§ Stored records:
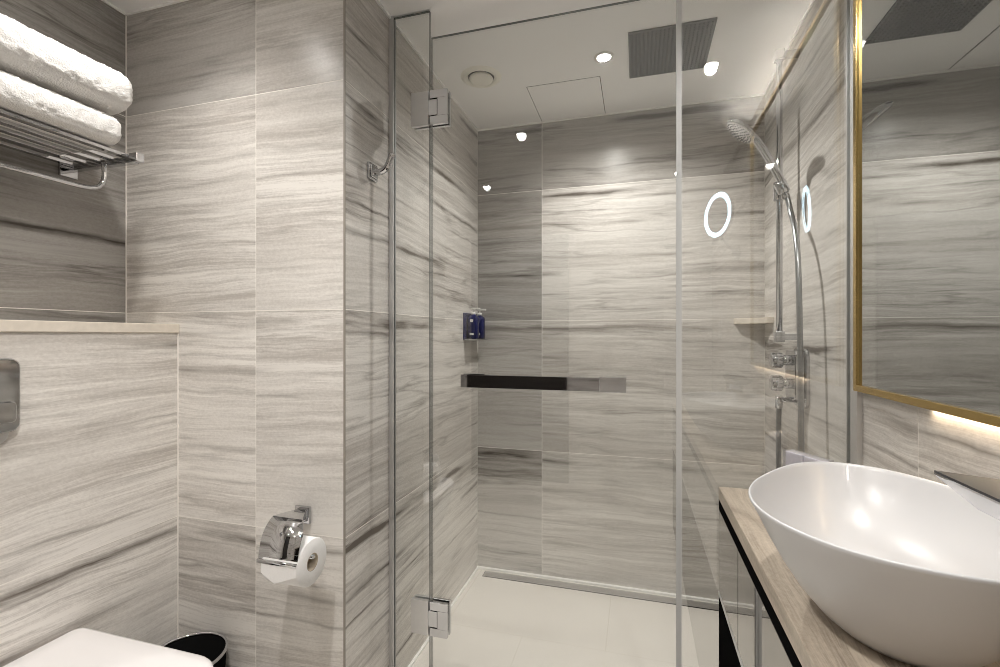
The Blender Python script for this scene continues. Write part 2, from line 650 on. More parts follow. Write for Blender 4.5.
tiled_wall('wall_cistern_boxing', (XB, 0, 0), (0, 1, 0), (1, 0, 0), YR, YP, 0, ZL - 0.028, [-0.2], seed=57, tone=(0.97, 1.03), vein=(0.4, 0.8), thick=XB - XW)
tiled_wall('wall_right', (XR, 0, 0), (0, 1, 0), (-1, 0, 0), YR, YB, 0, H, [0.30, 1.162], seed=64, tone=(0.86, 1.0), vein=(0.5, 1.1), zj=[0.636, 1.215, 1.955])
tiled_wall('wall_rear', (0, YR, 0), (1, 0, 0), (0, 1, 0), XW, XR, 0, H, [-0.7, 0.2], seed=75, tone=(0.85, 0.95))

bm = bmesh.new(); box(bm, XW - 0.05, XR + 0.05, YR - 0.05, YB + 0.05, -0.05, 0.0)
struct(obj('floor', bm, 'floor'))
bm = bmesh.new(); box(bm, XW - 0.05, XR + 0.05, YR - 0.05, YB + 0.05, H, H + 0.05)
struct(obj('ceiling', bm, 'ceiling'))


# pale sealant beads in the corners
def bead(name, x0, x1, y0, y1, z0, z1, m='sealant'):
    b_ = bmesh.new(); box(b_, x0, x1, y0, y1, z0, z1)
    return struct(obj(name, b_, m))


bead('baseboard_back', XL, XR, YB - 0.016, YB, 0, 0.010)
bead('baseboard_left', XL, XL + 0.010, YP + 0.002, YB, 0, 0.008)
bead('trim_1', XL, XR, YB - 0.007, YB, H - 0.007, H)
bead('trim_2', XL, XL + 0.007, YP, YB, H - 0.007, H)
bead('trim_3', XW, XL, YP - 0.006, YP, H - 0.006, H)
bead('trim_4', XW, XW + 0.006, YR, YP, H - 0.006, H)
bead('trim_5', XW, XW + 0.0025, YP - 0.0025, YP, ZL, H, 'grout')
bead('trim_6', XB, XB + 0.0025, YP - 0.0025, YP, 0, ZL - 0.03, 'grout')
M['corner'] = plain('taupe_corner_bead', (0.30, 0.27, 0.235), 0.5)
bead('trim_7', XL - 0.003, XL + 0.0012, YP - 0.0012, YP + 0.004, 0, H, 'corner')
bead('trim_8', XR - 0.007, XR, G, YB, H - 0.007, H)

# stone ledge on the cistern boxing
bm = bmesh.new()
uvl = None
box(bm, XW, XB + 0.007, YR, YP, ZL - 0.028, ZL, bev=0.0015)
led = struct(obj('trim_9', bm, 'cream_plastic'))
M['ledge'] = plain('cream_quartz_ledge', (0.66, 0.60, 0.52), 0.35, bscale=60, var=0.12)
led.data.materials[0] = M['ledge']

# dark veneered door behind the camera
bm = bmesh.new(); box(bm, -1.40, -0.55, YR + 0.0, YR + 0.025, 0.0, 2.06, bev=0.002)
d1 = struct(obj('door_1', bm, 'wood'))
bm = bmesh.new()
cyl(bm, (-0.63, YR + 0.02, 1.02), (-0.63, YR + 0.07, 1.02), 0.010)
cyl(bm, (-0.62, YR + 0.07, 1.02), (-0.76, YR + 0.07, 1.02), 0.009)
part('door_handle', bm, 'chrome', d1)

# ------------------------------------------------------------------ ceiling fittings
dl_labels = ['recessed ceiling downlight inside the shower, left of the square rain head',
             'recessed ceiling downlight above the vessel basin, mirrored in the fixed glass',
             'recessed ceiling downlight in front of the wall with the toilet roll',
             'recessed ceiling downlight in the far left corner behind the toilet area',
             'added unseen ceiling downlight behind the near end of the basin, closest to the light switch',
             'small dim-lensed ceiling downlight between the toilet and the shower door']
for (x, y, w_, c_), lab in zip(DOWNLIGHTS, dl_labels):
    t = thing('ceiling_downlight', lab, 'ceiling light', (x, y, H), 'recessed ceiling downlights')
    bm = bmesh.new()
    lathe(bm, [(0.026, -0.0005), (0.026, -0.004), (0.028, -0.005), (0.036, -0.004), (0.038, 0.0), ], (x, y, H), seg=40)
    part('trim_ring', bm, 'white_plastic', t)
    bm = bmesh.new()
    lathe(bm, [(0, -0.0022), (0.018, -0.0028), (0.0258, -0.0012), (0.0258, -0.0005), (0, -0.0005)], (x, y, H), seg=32)
    part('lens', bm, 'lens_dim' if (x, y) == (-0.60, 0.42) else 'lens', t)

# square rain shower head, flush in the ceiling
t = thing('rain_shower_head', 'square dark steel rain shower head set flush in the ceiling', 'shower head', (0.113, 1.91, H))
x0, x1, y0, y1 = -0.033, 0.260, 1.756, 2.065
bm = bmesh.new()
box(bm, x0, x1, y0, y1, H - 0.006, H, bev=0.0015)
part('plate', bm, 'rose', t)
bm = bmesh.new()
n = 20
for i in range(n):
    for j in range(n):
        cx = x0 + 0.012 + (x1 - x0 - 0.024) * i / (n - 1)
        cy = y0 + 0.012 + (y1 - y0 - 0.024) * j / (n - 1)
        lathe(bm, [(0.0040, 0), (0.0034, -0.003), (0.0, -0.0034)], (cx, cy, H - 0.006), seg=6)
o = part('nozzles', bm, 'rubber', t)
o['kind'] = 'stuff'

# round extract vent
t = thing('ceiling_vent', 'round cream extractor vent with a central disc in the shower ceiling', 'vent', (-0.629, 1.889, H))
bm = bmesh.new()
lathe(bm, [(0.055, 0.0), (0.057, -0.006), (0.066, -0.011), (0.078, -0.006), (0.085, 0.0)], (-0.629, 1.889, H), seg=48)
part('flange', bm, 'cream_plastic', t)
bm = bmesh.new()
lathe(bm, [(0.056, -0.0008), (0.0, -0.0008)], (-0.629, 1.889, H), seg=48)
part('throat', bm, 'gap', t)
bm = bmesh.new()
lathe(bm, [(0, -0.001), (0.044, -0.001), (0.050, -0.008), (0.049, -0.013), (0.040, -0.015), (0, -0.0155)], (-0.629, 1.889, H), seg=48)
part('valve_disc', bm, 'cream_plastic', t)

# service hatch
t = thing('ceiling_hatch', 'flush white service hatch with thin dark seams in the shower ceiling', 'hatch', (-0.31, 2.18, H))
hx0, hx1, hy0, hy1 = -0.465, -0.150, 2.02, YB - 0.012
bm = bmesh.new(); box(bm, hx0, hx1, hy0, hy1, H - 0.0010, H)
part('seam', bm, 'gap', t)
bm = bmesh.new(); box(bm, hx0 + 0.003, hx1 - 0.003, hy0 + 0.001, hy1 - 0.001, H - 0.0025, H)
part('panel', bm, 'ceiling', t)


# ------------------------------------------------------------------ shower glass
def pane(bm, x0, x1, z0, z1, th=0.010):
    tmp = bmesh.new()
    bmesh.ops.create_cube(tmp, size=1)
    bmesh.ops.scale(tmp, vec=(x1 - x0, th, z1 - z0), verts=tmp.verts)
    bmesh.ops.translate(tmp, vec=((x0 + x1) / 2, G, (z0 + z1) / 2), verts=tmp.verts)
    bmesh.ops.recalc_face_normals(tmp, faces=tmp.faces)
    for f in tmp.faces:
        f.material_index = 0 if abs(f.normal.y) > 0.5 else 1
    merge(bm, tmp)


XH = -0.659      # hinge line
t = thing('fixed_glass_panel', 'narrow full height clear glass strip left of the shower door', 'glass panel', (XL, G, 0), 'fixed shower glass panels')
bm = bmesh.new(); pane(bm, XL + 0.004, XH - 0.004, 0.004, H - 0.004)
part('pane', bm, ['glass', 'glass_edge'], t)
bm = bmesh.new()
box(bm, XL, XL + 0.016, G - 0.0085, G - 0.0055, 0, H)
box(bm, XL, XL + 0.016, G + 0.0055, G + 0.0085, 0, H)
part('wall_channel', bm, 'satin', t)

t = thing('fixed_glass_panel', 'wide clear glass screen between the shower door and the vanity', 'glass panel', (XR, G, 0), 'fixed shower glass panels')
bm = bmesh.new(); pane(bm, 0.122, XR - 0.004, 0.004, H - 0.004)
part('pane', bm, ['glass', 'seal'], t)
bm = bmesh.new()
box(bm, XR - 0.012, XR, G - 0.045, G - 0.0055, ZC + 0.001, H)
box(bm, XR - 0.016, XR, G + 0.0055, G + 0.012, 0, H)
part('wall_channel', bm, 'satin', t)
bm = bmesh.new()
box(bm, 0.1215, XR, G - 0.009, G + 0.009, 0.0, 0.012)
part('floor_channel', bm, 'satin', t)

door = thing('shower_door', 'frameless hinged clear glass shower door with a long steel bar handle', 'door', (XH, G, 0))
bm = bmesh.new(); pane(bm, XH + 0.003, 0.106, 0.012, 2.205)
part('pane', bm, ['glass', 'glass_edge'], door)
bm = bmesh.new()
box(bm, 0.106, 0.113, G - 0.0055, G + 0.0055, 0.012, 2.205)
box(bm, 0.113, 0.1205, G - 0.003, G + 0.003, 0.012, 2.205)
part('edge_seal', bm, 'seal', door)
for zc in (1.968, 0.289):
    bm = bmesh.new()
    box(bm, XH - 0.064, XH - 0.003, G - 0.018, G - 0.0052, zc - 0.056, zc + 0.056, bev=0.001)   # plate on the strip
    box(bm, XH - 0.064, XH - 0.003, G + 0.0052, G + 0.016, zc - 0.056, zc + 0.056, bev=0.001)
    h = part('hinge', bm, 'satin', door)
    bm = bmesh.new()
    box(bm, XH + 0.003, XH + 0.064, G - 0.018, G - 0.0052, zc + 0.029, zc + 0.056, bev=0.001)
    box(bm, XH + 0.003, XH + 0.064, G - 0.018, G - 0.0052, zc - 0.056, zc - 0.029, bev=0.001)
    box(bm, XH + 0.0305, XH + 0.064, G - 0.018, G - 0.0052, zc - 0.029, zc + 0.029)
    box(bm, XH + 0.003, XH + 0.064, G + 0.0052, G + 0.016, zc - 0.056, zc + 0.056, bev=0.001)
    part('door_plate', bm, 'chrome', h)
    bm = bmesh.new()
    box(bm, XH - 0.003, XH + 0.028, G - 0.017, G - 0.006, zc - 0.026, zc + 0.026, bev=0.001)
    part('knuckle', bm, 'chrome', h)
bm = bmesh.new()
box(bm, -0.533, -0.107, 1.398, 1.410, 1.057, 1.097, bev=0.0006)
hb = part('bar_handle', bm, 'darkchrome', door)
bm = bmesh.new()
box(bm, -0.106, -0.032, 1.393, 1.418, 1.056, 1.100, bev=0.001)
cyl(bm, (-0.069, 1.415, 1.078), (-0.069, G - 0.005, 1.078), 0.014)
part('end_mount', bm, 'chrome', hb)
bm = bmesh.new()
box(bm, -0.528, -0.458, 1.410, 1.420, 1.059, 1.100, bev=0.001)
cyl(bm, (-0.492, 1.415, 1.078), (-0.492, G - 0.005, 1.078), 0.014)
part('end_mount', bm, 'chrome', hb)

# robe hook on the shower side wall
t = thing('robe_hook', 'small chrome robe hook on the tiled wall left of the shower glass', 'hook', (XL, 1.332, 1.735))
bm = bmesh.new()
box(bm, XL, XL + 0.009, 1.307, 1.357, 1.709, 1.761, bev=0.002)
box(bm, XL + 0.009, XL + 0.014, 1.314, 1.350, 1.716, 1.754, bev=0.002)
part('back_plate', bm, 'chrome', t)
bm = bmesh.new()
tmpp = spline([(XL + 0.012, 1.332, 1.735), (XL + 0.032, 1.332, 1.733), (XL + 0.056, 1.332, 1.746), (XL + 0.072, 1.332, 1.780)], 6)
tube(bm, tmpp, 0.0105, 12)
lathe(bm, [(0, -0.011), (0.011, -0.004), (0.011, 0.004), (0, 0.011)], tuple(tmpp[-1]), seg=14)
part('arm', bm, 'chrome', t)

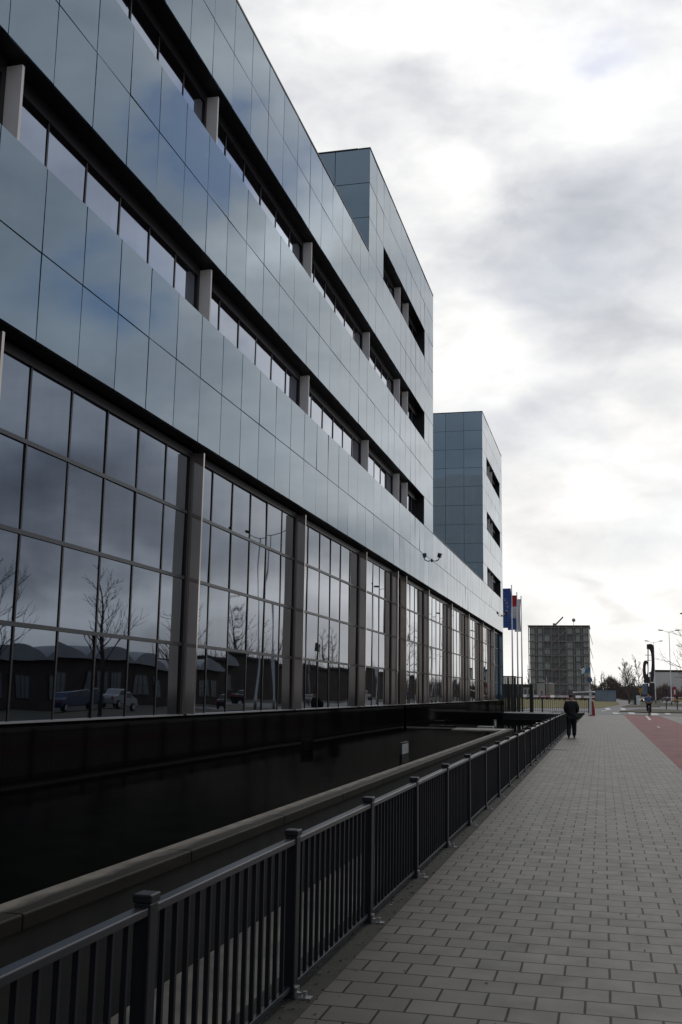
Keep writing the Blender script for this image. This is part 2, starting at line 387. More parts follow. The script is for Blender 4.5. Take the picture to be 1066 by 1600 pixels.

§ Goal: Read through the lines above and collect those that contain the string "script".

§ Solved problem:
The Blender Python script for this scene continues. Write part 2, from line 650 on. More parts follow. Write for Blender 4.5.
Keep writing the Blender script for this image. This is part 2, starting at line 387. More parts follow. The script is for Blender 4.5. Take the picture to be 1066 by 1600 pixels.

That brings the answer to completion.